- [PROBLEM REQUIREMENTS]
Exact reproduction is required for the lines bounded by the one containing "Recreate this scene" and the one containing "to_sun = np.array([math.sin(az)", both bounds included. Print them without any pictures.

- [RECORDS]
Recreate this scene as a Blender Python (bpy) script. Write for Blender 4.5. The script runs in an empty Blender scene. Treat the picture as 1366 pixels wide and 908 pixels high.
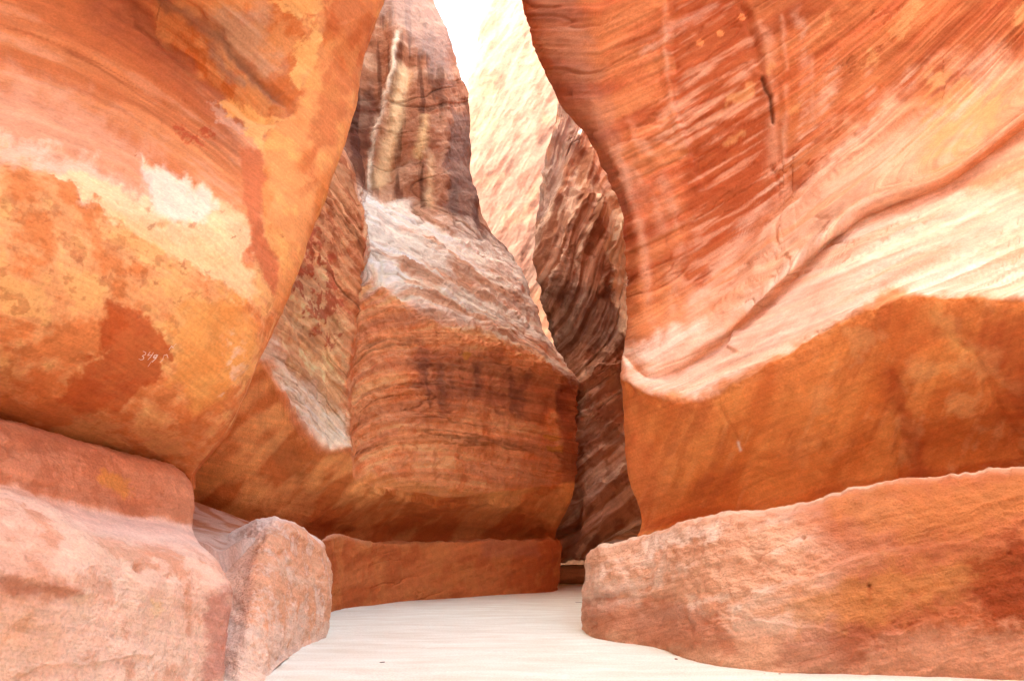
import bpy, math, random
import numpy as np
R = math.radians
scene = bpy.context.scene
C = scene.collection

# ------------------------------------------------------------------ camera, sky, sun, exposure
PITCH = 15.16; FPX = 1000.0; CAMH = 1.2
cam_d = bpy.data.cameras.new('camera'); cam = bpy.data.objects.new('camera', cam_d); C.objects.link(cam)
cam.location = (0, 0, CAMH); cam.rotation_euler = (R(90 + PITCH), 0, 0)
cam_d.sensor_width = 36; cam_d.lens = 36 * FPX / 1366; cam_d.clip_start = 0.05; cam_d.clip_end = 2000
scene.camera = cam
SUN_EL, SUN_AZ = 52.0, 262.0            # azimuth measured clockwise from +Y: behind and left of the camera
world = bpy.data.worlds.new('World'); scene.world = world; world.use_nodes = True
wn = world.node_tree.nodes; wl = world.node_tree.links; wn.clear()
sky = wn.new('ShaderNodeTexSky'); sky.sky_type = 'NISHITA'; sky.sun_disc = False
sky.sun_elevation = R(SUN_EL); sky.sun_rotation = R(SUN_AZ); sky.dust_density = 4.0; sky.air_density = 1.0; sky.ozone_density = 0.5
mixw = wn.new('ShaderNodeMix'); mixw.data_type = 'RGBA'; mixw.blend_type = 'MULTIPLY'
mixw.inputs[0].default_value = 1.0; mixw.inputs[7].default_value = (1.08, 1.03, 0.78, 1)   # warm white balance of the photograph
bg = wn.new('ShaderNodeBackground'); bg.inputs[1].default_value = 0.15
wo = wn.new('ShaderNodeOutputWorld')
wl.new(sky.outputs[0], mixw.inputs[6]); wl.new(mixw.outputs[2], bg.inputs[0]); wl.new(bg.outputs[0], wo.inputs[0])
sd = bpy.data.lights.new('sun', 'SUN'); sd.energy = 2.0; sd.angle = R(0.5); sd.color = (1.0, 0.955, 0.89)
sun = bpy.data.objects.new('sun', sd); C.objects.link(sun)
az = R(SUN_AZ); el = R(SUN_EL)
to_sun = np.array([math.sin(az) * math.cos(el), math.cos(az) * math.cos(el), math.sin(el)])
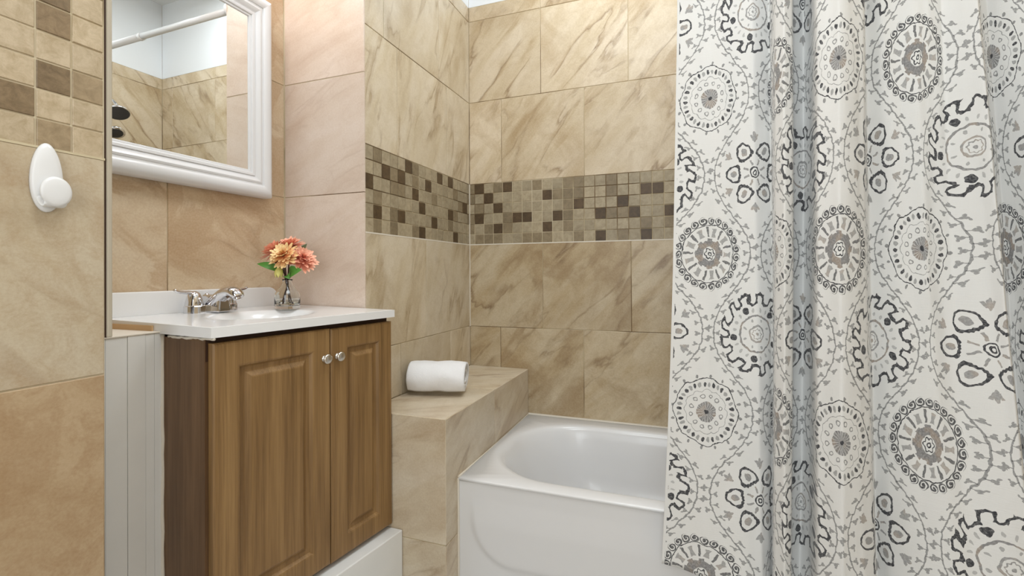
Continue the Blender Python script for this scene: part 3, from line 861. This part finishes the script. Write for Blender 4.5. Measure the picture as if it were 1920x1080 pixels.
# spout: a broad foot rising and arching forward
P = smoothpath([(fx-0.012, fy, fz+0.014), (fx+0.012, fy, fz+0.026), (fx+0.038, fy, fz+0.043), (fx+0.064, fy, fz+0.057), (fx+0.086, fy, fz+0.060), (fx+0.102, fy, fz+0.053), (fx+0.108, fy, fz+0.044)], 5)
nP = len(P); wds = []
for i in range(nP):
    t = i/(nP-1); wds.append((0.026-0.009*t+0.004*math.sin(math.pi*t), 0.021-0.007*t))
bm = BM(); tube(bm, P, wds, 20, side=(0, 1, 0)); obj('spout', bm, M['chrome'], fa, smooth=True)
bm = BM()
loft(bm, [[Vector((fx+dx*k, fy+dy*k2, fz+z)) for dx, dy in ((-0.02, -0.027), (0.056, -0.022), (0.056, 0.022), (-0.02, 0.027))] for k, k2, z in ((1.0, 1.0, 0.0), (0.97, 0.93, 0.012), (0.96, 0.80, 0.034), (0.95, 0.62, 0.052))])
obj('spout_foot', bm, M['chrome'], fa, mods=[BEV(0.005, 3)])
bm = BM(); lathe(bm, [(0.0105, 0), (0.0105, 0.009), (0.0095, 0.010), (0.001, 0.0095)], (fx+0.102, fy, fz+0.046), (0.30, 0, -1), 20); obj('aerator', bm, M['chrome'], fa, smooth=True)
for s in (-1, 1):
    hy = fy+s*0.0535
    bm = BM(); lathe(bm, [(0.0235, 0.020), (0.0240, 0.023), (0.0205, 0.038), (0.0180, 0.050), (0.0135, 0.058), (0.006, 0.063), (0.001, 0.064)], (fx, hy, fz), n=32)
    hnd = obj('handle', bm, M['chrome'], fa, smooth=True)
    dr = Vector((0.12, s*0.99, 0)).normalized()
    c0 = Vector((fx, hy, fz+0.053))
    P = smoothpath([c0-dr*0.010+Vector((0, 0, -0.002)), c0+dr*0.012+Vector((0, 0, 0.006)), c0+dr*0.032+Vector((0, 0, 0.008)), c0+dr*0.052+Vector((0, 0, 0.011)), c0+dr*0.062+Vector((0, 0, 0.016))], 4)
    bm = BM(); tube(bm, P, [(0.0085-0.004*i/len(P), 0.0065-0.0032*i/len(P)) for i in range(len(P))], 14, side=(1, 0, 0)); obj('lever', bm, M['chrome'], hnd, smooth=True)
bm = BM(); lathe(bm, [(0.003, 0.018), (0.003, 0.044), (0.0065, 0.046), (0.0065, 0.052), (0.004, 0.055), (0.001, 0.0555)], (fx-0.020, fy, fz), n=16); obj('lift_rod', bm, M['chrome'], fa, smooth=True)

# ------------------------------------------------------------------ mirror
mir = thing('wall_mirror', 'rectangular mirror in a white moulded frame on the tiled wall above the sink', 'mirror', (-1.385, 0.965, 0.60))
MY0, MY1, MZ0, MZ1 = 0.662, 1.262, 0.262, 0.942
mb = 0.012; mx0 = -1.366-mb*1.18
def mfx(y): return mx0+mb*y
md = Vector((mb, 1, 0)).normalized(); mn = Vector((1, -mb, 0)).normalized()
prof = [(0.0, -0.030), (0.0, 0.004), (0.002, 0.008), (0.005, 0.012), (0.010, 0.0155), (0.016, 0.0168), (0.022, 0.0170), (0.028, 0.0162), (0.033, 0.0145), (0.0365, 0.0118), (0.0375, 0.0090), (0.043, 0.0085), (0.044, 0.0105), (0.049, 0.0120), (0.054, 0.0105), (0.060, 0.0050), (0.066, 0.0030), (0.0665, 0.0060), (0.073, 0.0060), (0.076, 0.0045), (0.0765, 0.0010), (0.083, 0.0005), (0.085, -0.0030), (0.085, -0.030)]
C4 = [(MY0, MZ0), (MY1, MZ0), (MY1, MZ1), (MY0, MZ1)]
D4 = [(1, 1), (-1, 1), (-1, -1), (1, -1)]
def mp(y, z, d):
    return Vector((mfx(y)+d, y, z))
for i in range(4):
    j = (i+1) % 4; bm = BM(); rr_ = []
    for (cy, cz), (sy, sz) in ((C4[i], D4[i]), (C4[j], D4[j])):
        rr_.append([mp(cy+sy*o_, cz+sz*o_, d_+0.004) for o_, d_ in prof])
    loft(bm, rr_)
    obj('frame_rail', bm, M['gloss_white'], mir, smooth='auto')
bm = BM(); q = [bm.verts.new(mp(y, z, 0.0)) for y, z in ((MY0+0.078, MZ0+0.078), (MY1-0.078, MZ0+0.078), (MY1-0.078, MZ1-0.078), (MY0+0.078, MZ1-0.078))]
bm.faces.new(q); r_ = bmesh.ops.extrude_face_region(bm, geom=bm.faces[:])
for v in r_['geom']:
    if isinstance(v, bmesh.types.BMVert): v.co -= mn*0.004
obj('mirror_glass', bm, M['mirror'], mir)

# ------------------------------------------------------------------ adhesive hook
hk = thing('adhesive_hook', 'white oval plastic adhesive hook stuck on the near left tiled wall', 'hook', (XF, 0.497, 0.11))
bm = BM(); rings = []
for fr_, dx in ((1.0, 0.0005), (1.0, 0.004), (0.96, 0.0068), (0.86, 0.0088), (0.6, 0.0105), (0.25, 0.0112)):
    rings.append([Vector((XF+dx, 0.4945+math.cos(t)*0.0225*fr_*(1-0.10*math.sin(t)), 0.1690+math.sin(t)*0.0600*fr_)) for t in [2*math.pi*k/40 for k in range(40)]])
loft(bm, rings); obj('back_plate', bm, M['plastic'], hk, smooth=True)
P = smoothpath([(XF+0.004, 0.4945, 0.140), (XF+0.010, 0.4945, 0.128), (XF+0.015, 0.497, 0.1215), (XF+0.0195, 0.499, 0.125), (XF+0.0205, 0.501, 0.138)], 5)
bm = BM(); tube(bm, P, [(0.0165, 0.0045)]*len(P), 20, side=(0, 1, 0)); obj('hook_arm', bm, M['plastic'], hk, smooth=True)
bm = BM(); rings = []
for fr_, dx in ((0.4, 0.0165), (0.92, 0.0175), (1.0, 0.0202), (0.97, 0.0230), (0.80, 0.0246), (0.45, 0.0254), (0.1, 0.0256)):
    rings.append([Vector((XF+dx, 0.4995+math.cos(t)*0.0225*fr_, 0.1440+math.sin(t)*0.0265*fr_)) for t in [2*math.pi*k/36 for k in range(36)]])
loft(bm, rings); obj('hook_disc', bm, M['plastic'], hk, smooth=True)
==
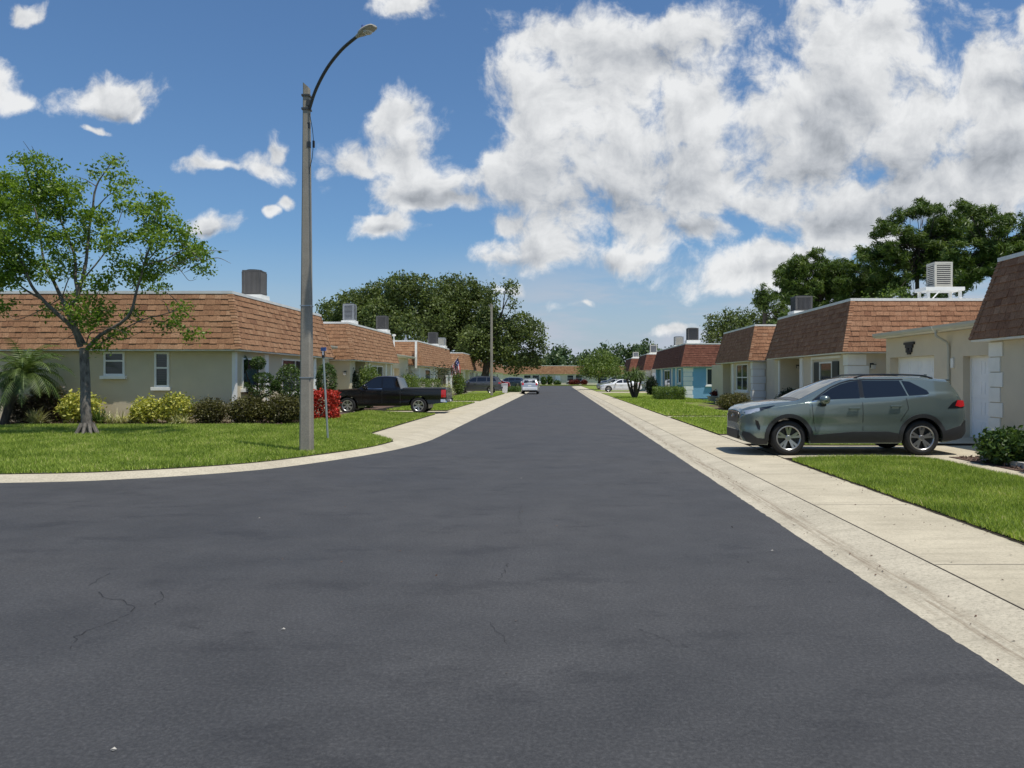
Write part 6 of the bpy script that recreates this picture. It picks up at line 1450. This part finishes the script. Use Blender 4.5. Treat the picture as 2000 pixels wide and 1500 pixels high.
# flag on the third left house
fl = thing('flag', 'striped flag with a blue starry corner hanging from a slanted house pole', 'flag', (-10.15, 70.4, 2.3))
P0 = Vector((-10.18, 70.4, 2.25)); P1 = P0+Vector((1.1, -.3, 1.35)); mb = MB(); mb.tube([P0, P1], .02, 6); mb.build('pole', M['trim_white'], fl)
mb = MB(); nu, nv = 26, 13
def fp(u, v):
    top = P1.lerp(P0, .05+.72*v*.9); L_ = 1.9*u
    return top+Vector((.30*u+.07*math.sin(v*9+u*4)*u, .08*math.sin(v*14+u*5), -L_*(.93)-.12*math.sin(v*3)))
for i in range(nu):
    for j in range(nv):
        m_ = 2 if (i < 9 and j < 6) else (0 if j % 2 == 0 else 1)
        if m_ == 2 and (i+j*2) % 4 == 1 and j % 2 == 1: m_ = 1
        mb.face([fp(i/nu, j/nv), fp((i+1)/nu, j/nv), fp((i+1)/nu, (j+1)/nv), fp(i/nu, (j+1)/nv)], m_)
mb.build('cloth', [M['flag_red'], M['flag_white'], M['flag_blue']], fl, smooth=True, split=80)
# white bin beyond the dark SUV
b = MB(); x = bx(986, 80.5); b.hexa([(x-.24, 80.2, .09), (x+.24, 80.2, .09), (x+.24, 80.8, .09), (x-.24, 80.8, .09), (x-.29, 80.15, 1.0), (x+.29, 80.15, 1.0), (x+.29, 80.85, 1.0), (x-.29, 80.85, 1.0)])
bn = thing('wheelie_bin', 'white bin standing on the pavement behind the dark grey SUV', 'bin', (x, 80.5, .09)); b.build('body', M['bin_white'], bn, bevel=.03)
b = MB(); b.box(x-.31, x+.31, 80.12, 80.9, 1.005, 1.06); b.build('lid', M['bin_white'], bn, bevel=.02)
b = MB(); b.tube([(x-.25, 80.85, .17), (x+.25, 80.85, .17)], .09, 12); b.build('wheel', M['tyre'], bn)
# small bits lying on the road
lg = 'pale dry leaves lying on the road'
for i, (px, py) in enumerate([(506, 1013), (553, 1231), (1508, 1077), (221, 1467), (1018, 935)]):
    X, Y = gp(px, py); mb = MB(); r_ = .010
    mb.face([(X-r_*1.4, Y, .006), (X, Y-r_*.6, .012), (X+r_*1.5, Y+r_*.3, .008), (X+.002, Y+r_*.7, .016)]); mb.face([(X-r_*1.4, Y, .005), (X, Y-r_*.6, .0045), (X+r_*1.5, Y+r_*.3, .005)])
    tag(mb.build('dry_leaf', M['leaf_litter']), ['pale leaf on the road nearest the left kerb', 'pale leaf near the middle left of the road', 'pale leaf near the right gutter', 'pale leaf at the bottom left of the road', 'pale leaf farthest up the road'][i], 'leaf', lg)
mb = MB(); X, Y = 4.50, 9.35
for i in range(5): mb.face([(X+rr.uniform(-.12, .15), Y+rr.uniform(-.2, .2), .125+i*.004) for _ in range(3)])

- [EXERCISE SOLUTION]
Recreate this scene as a Blender Python (bpy) script. Write for Blender 4.5. The script runs in an empty Blender scene. Treat the picture as 1366 pixels wide and 908 pixels high.
import bpy, math, random
import numpy as np
R = math.radians
scene = bpy.context.scene
C = scene.collection

# ------------------------------------------------------------------ camera, sky, sun, exposure
PITCH = 15.16; FPX = 1000.0; CAMH = 1.2
cam_d = bpy.data.cameras.new('camera'); cam = bpy.data.objects.new('camera', cam_d); C.objects.link(cam)
cam.location = (0, 0, CAMH); cam.rotation_euler = (R(90 + PITCH), 0, 0)
cam_d.sensor_width = 36; cam_d.lens = 36 * FPX / 1366; cam_d.clip_start = 0.05; cam_d.clip_end = 2000
scene.camera = cam
SUN_EL, SUN_AZ = 52.0, 262.0            # azimuth measured clockwise from +Y: behind and left of the camera
world = bpy.data.worlds.new('World'); scene.world = world; world.use_nodes = True
wn = world.node_tree.nodes; wl = world.node_tree.links; wn.clear()
sky = wn.new('ShaderNodeTexSky'); sky.sky_type = 'NISHITA'; sky.sun_disc = False
sky.sun_elevation = R(SUN_EL); sky.sun_rotation = R(SUN_AZ); sky.dust_density = 4.0; sky.air_density = 1.0; sky.ozone_density = 0.5
mixw = wn.new('ShaderNodeMix'); mixw.data_type = 'RGBA'; mixw.blend_type = 'MULTIPLY'
mixw.inputs[0].default_value = 1.0; mixw.inputs[7].default_value = (1.08, 1.03, 0.78, 1)   # warm white balance of the photograph
bg = wn.new('ShaderNodeBackground'); bg.inputs[1].default_value = 0.15
wo = wn.new('ShaderNodeOutputWorld')
wl.new(sky.outputs[0], mixw.inputs[6]); wl.new(mixw.outputs[2], bg.inputs[0]); wl.new(bg.outputs[0], wo.inputs[0])
sd = bpy.data.lights.new('sun', 'SUN'); sd.energy = 2.0; sd.angle = R(0.5); sd.color = (1.0, 0.955, 0.89)
sun = bpy.data.objects.new('sun', sd); C.objects.link(sun)
az = R(SUN_AZ); el = R(SUN_EL)
to_sun = np.array([math.sin(az) * math.cos(el), math.cos(az) * math.cos(el), math.sin(el)])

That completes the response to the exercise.